The Colorado River runs through Moab and provides a variety of aquatic adventure opportunities. White water rafting tours, kayaks and paddleboards, and even jet boats are among the various forms of transportation that can be rented to explore the river.

It may be hard to believe, but mountain biking is even more popular in Moab than 4-wheeling is. Several trails are used by both 4x4s and bikes, like Cliffhanger and Gold Bar Rim, but there is even more single-track located in every direction. At numerous bike shops in town you can test out the latest offerings or just get a new tire or quick repair.

Another outdoor activity that is immensely popular in Moab is rock climbing. Famed for crack climbing, the area known as Wall Street has endless sport climbing routes, as does the Colorado River on Potash Road. It is usually easy to find someone here to climb with, but if not, there is excellent bouldering east of Moab near the Big Bend Campground.

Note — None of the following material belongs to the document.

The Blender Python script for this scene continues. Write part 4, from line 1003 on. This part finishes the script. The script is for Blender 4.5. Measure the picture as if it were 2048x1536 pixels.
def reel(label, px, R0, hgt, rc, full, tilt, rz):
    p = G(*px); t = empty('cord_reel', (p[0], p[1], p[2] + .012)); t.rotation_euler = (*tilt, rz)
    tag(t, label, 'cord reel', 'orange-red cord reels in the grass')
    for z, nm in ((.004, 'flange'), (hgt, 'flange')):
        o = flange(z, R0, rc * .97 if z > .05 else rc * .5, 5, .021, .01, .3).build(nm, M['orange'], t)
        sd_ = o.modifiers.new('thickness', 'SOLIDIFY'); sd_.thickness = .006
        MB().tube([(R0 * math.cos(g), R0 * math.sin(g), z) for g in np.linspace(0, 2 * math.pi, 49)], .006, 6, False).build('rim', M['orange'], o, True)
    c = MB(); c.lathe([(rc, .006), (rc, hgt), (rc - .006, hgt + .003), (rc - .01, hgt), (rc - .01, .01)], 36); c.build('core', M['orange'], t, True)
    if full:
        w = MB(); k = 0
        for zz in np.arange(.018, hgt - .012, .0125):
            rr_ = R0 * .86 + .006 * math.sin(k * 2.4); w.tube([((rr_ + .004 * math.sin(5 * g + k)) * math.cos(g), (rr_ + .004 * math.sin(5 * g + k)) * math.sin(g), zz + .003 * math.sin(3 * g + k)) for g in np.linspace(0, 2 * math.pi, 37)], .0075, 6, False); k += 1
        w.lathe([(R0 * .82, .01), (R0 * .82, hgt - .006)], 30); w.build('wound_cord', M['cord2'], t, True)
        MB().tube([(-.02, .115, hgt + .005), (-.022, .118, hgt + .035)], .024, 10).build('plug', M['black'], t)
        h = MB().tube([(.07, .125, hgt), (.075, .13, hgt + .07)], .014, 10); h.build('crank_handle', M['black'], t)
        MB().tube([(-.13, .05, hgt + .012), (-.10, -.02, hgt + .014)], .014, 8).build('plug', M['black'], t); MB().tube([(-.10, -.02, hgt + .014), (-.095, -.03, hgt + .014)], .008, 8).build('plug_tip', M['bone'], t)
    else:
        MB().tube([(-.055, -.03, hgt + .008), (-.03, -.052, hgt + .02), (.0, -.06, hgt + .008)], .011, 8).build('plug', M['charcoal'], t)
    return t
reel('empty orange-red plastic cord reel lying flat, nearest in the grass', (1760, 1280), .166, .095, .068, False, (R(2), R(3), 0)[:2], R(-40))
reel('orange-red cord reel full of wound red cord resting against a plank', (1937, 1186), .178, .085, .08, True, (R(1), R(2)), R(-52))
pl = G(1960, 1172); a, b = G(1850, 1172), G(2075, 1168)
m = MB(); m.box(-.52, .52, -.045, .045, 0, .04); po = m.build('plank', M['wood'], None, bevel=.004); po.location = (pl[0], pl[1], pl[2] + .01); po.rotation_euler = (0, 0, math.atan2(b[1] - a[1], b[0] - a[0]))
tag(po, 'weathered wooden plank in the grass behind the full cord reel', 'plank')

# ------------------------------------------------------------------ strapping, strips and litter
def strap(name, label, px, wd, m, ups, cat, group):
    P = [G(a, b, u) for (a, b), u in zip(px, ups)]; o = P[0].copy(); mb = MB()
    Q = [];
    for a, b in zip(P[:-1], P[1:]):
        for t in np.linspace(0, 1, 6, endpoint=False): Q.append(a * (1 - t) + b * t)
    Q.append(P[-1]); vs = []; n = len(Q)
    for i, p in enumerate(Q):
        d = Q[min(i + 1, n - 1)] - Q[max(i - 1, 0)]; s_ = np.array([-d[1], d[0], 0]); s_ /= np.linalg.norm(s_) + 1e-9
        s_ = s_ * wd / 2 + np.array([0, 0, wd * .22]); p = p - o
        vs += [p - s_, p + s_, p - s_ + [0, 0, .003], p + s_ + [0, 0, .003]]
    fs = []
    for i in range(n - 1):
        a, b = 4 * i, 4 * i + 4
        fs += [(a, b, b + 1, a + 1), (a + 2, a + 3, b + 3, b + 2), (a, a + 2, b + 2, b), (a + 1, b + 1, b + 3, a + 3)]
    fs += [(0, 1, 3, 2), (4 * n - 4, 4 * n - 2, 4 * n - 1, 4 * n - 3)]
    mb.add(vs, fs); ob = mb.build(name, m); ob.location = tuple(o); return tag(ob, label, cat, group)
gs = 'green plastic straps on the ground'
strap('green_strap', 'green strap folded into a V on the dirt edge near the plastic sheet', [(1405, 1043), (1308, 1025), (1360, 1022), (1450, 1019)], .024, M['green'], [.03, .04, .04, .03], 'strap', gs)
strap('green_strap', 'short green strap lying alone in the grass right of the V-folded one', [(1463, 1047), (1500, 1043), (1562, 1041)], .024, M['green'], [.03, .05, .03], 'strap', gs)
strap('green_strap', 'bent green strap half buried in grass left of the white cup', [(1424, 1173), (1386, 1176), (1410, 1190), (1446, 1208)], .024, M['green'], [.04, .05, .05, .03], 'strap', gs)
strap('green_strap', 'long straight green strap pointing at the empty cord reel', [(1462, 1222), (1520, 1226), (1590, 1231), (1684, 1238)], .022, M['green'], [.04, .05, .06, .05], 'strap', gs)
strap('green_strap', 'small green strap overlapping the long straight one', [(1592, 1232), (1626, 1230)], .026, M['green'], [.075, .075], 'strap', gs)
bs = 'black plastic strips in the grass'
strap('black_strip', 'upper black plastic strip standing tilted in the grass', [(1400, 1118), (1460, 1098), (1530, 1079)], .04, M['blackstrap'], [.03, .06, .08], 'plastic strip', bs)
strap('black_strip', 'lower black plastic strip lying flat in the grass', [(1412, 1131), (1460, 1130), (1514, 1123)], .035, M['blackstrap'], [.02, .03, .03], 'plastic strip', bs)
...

The Moab area has numerous examples of Indian rock art to enjoy, some of which can be accessed on 4WD trails like Steelbender. There are two types of rock art: petroglyphs and pictographs. Petroglyphs are pecked or scratched on the rock surface, and pictographs are paintings or drawings using mineral pigments and plant dyes on the rock surface.

There are endless hiking trails around Moab for a variety of fitness levels and interests. The elevation is around 4500 feet, so you might get winded easily if you are from sea level. Remember to bring plenty of water and dress in layers, as the weather can change quickly in the desert.

The city of Moab has numerous RV parks and hotels, but numerous BLM campgrounds are also in the area. The nicest are located next to the Colorado River and fill up quickly during big events like Easter Jeep Safari. These sites are first come, first serve and do not accept reservations, but camping can make your vacation much more affordable.

During Easter Jeep Safari the Red Rock 4-Wheelers post signs indicating which trails are open to normal use and which are reserved for the event. Please respect the wishes of the club if you do not get a spot on your preferred run. There are plenty of other activities to do in and around town to occupy your day.

Arches National Park is located just north of the town of Moab. It is worth devoting at least one day of your trip to visiting the park. Delicate Arch is the most famous arch in the park and can be reached with a short hike. There are numerous other arches in the park, and even some dirt roads to get away from the crowds.

Two skydiving services operate out of the airport north of Moab. If you want to get a view of red rock country without having to jump out of a plane, sightseeing tours by helicopter and plane are also available.

Want to conquer your fear of heights? Raven’s Rim offers zipline tours near Hell’s Revenge and the Slickrock Trail that crosses canyons hundreds of feet deep. They also have hikes over suspension bridges and guided UTV excursions.

You can cover a lot of ground on a dirt bike. The Kokopelli Trail is one of the most popular and actually goes all the way into Colorado. Note that if you want to ride on the street or in Arches or Canyonlands National Park you will need your bike to be street legal and plated.